誰でも人と関わる上で求めるものは少なからずあると思う。たとえそれが今の自分にはないものだとしても。「思っていた人と違う」はプラスの時にも使われるが大半はマイナスな時に用いられている気がする。そんなもの勝手にお前が期待したものなんだからわざわざ伝えてくるなよと思うが、相手も嫌われるのを覚悟の上で言ったとしたら何かもわからないそれは自分が生きていく上で必要不可欠なものなのかもしれない。

 冒頭の言葉は、当時交際していた彼と口論になった際に放たれた。私は好んで煙草を吸うし、高頻度で飲酒もする。もっというと夜にアルコールを摂取する仕事をしている。彼の言う”普通”は昼間に働き、煙草は吸わず、飲酒も時々、夜はちゃんと眠る人間のことだ。それはもはや今現在の私の事を全否定しているじゃないかと失笑したのをよく覚えている。

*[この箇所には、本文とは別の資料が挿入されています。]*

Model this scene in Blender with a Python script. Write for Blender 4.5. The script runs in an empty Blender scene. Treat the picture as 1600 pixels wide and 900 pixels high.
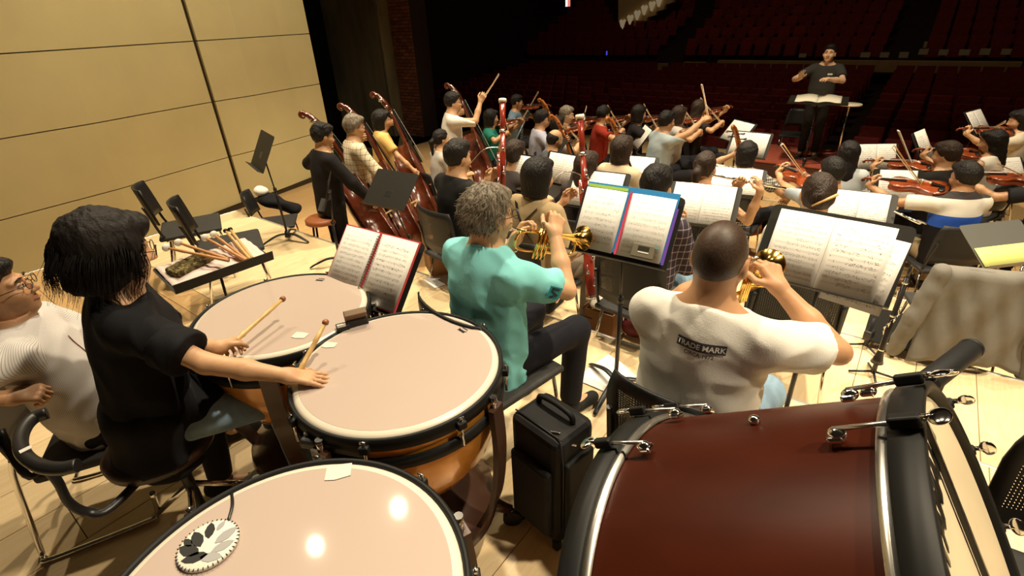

確かに私もいい歳だし、これから先もそんな事をずっと続けられるかと言われればそんなわけがないのは重々承知している。いやむしろ言われなくとも自分が1番理解しているのだ。他人に言われたのならきっと「あんたに私の人生は関係ないんだから黙ってろよ。」と一蹴するところだが残念なことにそれは自分の人生の中でこれから先も席を用意してしまっている人間に言われたのだから無碍に扱うこともできない。まぁ、すぐに出来ることといえば煙草の本数を減らしタールを下げる事と出来る限り飲酒を避ける事だった。結果得たものは、もっと彼の理想の人物に近付ける為に私に無理難題を押し付ける傲慢さだけだった。いやいや、あんたはどこのかぐや姫なんですか。

 結論的に言うと、誰かに求められるものを手に入れて自分を変えたところでその相手はこの人は自分が言ったことを従順に受け入れる。もっともっとだと図に乗った挙句、それが上手くいかなくなったら勝手にフェードアウトしていく。


ねぇ、変わる事は確かに必要な事なのかもしれないよ。でもきっとそれは人に言われて嫌々手にするんじゃなくて、いつか必要になったタイミングで自発的に変化すればいいと思うよ。貴方の人生に確実に最期まで登場する人物は自分だけだし、そんな自分の人生からいなくなるかも知れない不確実な存在の為に無理してまで変わる必要なんてない。

そんな言葉を数ヶ月前に贈る。

PS.この文を目にした方はどうか自分が大切にしなければいけない存在に無理に変わることを強要するような愚かで傲慢な人間にはならないでください。変えるべきものがあるとするなら、そんな事を望む貴方の傲慢さだと思いますよ。